──────── Material for the task ────────

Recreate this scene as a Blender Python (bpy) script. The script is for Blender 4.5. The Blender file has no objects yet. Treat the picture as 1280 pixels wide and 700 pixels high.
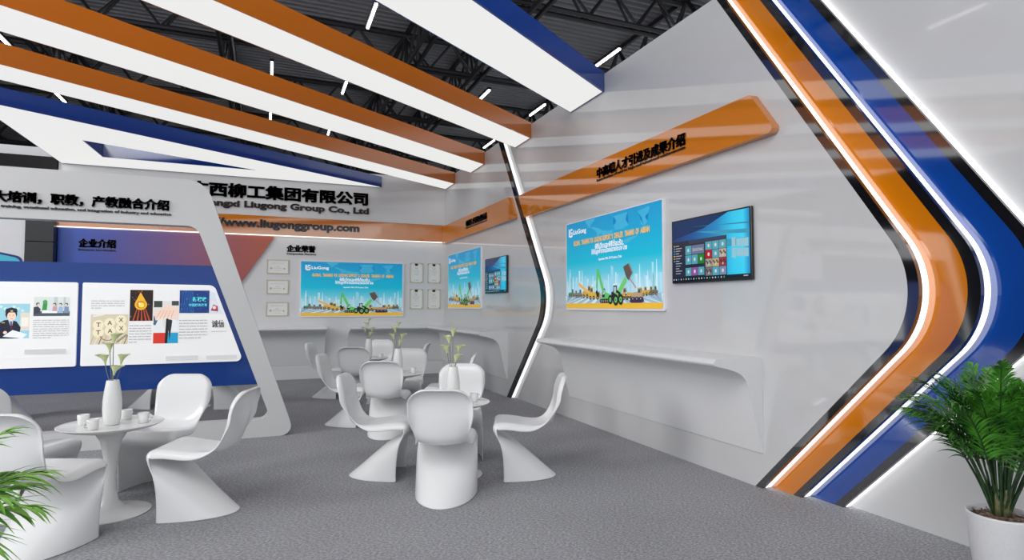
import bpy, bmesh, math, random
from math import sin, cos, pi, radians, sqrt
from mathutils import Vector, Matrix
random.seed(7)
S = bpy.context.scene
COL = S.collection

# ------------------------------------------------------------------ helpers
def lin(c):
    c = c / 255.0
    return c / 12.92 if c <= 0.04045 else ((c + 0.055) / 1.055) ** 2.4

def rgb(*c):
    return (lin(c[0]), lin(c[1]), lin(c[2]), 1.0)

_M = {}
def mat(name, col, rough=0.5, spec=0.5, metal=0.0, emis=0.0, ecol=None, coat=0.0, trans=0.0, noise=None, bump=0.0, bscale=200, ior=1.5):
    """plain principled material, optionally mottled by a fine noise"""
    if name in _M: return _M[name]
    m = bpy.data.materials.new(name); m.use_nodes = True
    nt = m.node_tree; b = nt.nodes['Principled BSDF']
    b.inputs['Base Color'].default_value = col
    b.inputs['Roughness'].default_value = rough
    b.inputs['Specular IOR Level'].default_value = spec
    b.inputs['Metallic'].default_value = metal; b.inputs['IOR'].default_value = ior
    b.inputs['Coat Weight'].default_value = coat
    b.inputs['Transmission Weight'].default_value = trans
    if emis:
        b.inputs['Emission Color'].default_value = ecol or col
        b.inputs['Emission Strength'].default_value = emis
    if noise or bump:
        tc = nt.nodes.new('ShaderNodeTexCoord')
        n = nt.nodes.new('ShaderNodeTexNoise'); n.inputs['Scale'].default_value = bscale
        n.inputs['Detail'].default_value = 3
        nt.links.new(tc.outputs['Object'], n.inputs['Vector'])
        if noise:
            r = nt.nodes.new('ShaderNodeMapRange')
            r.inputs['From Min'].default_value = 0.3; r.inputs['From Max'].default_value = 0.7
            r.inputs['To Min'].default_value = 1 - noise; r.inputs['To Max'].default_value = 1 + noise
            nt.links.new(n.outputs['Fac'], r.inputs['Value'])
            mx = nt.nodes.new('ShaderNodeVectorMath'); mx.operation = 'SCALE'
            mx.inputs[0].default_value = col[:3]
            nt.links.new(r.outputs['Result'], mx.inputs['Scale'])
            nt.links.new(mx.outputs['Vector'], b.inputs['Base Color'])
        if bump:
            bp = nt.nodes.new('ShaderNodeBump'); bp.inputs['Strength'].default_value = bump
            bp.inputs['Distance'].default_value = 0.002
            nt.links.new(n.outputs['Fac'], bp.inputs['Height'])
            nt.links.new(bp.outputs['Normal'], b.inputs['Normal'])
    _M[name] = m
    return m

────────
──────── Material for the task ────────

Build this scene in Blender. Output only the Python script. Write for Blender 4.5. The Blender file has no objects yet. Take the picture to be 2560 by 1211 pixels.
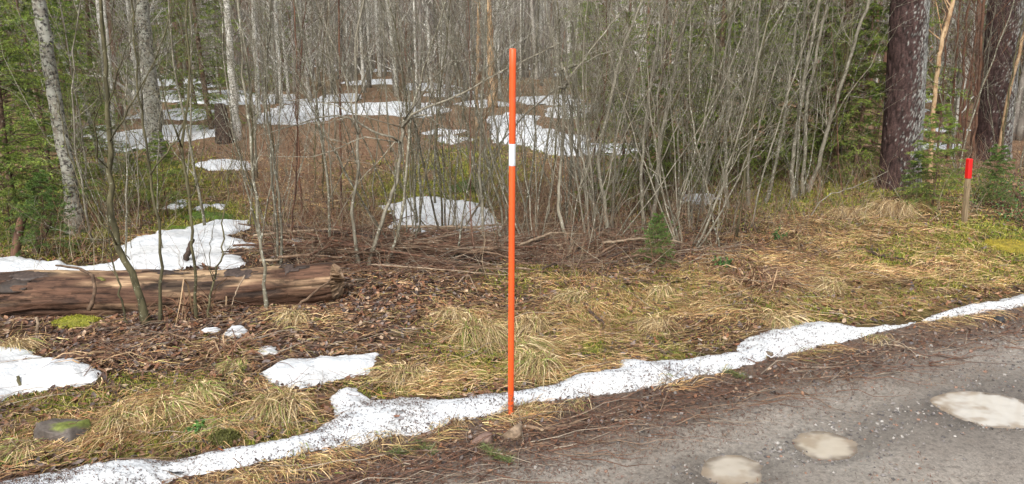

────────

### Goal
Repeat the lines above exactly, beginning with the one containing "Recreate this scene" and finishing with the one containing "return (lin(c[0]), lin(c[1]), lin(c[2]), 1.0)". No pictures belong in the copy.

### Response to the exercise
Recreate this scene as a Blender Python (bpy) script. The script is for Blender 4.5. The Blender file has no objects yet. Treat the picture as 1280 pixels wide and 700 pixels high.
import bpy, bmesh, math, random
from math import sin, cos, pi, radians, sqrt
from mathutils import Vector, Matrix
random.seed(7)
S = bpy.context.scene
COL = S.collection

# ------------------------------------------------------------------ helpers
def lin(c):
    c = c / 255.0
    return c / 12.92 if c <= 0.04045 else ((c + 0.055) / 1.055) ** 2.4

def rgb(*c):
    return (lin(c[0]), lin(c[1]), lin(c[2]), 1.0)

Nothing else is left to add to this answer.